Aral, 32, has attempted to deflect blame for instigating the youths to commit the murders. He recently told a public prosecutor that the true force behind the killings was a gendarmerie intelligence unit established in the ’80s to counter Kurdish sectarian violence in the country’s southeast.

He claimed to have been approached by a member of the intelligence unit who sought his assistance. Aral said the member told him the unit would focus on three issues: missionary activity, Alevi-Sunni relations, and the Turkish-Kurd issue.

Aral claimed to have seen Gunaydin become involved with this unit, according to the daily Milliyet.

Recent court hearings, however, have produced substantial evidence that the true masterminds of the murder were members of Ergenekon, a clandestine nationalist group that sought to overthrow the current government by engineering domestic chaos.

Yelki, 34, has lived in the southern city of Adana for the nearly two years since the murder. He has had a rocky history with the leadership of Turkey’s small Protestant church, which he accused of abandoning him during difficult financial times in a series of defamatory e-mails.

He volunteered for six months at Zirve, site of the brutal torture and murder of the three Christians.

Gunaydin, the suspected ringleader of the youths accused of murder – including Salih Gurler, Cuma Ozdemir, Hamit Ceker, and Abuzer Yildirim – has claimed in previous hearings that he was offered promises of state support for killing the Christians.
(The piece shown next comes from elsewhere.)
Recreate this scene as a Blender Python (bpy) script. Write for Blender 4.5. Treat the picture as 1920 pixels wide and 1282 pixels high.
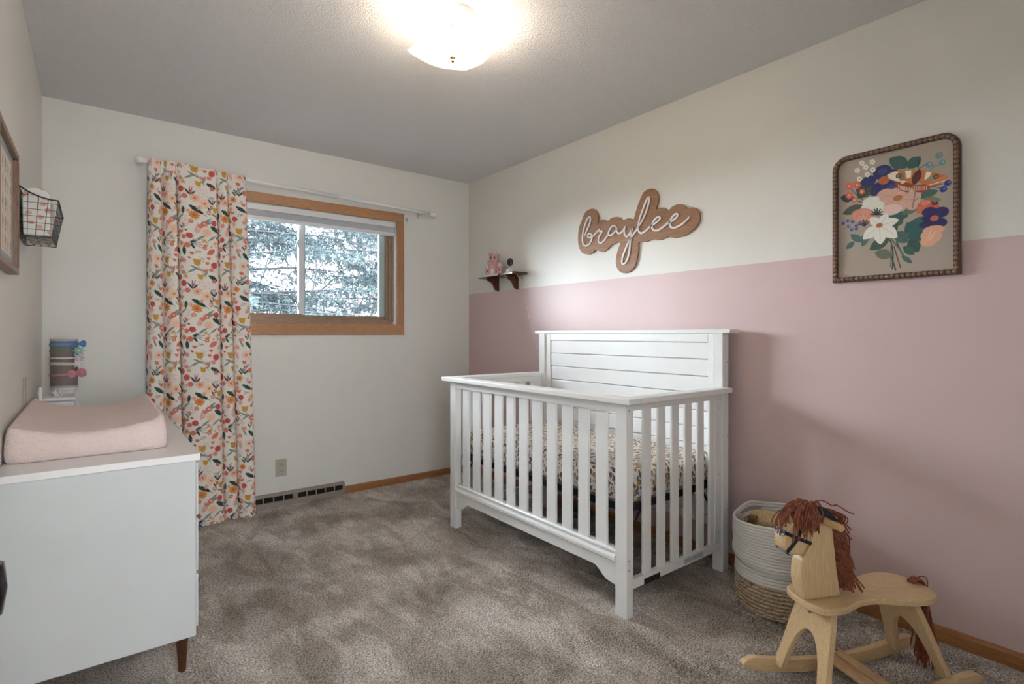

In the course of Friday’s brief hearing, Ugur Yuksel’s mother, Hatice Yuksel, stood up and loudly asserted that Gunaydin had threatened her. She did not specify the nature of these threats, and court officials told her to be silent.

The next hearing for the trial is scheduled for April 13, four days before the second anniversary of the murders. Many attorneys believe the case will be fully integrated with the Ergenekon case in the upcoming months.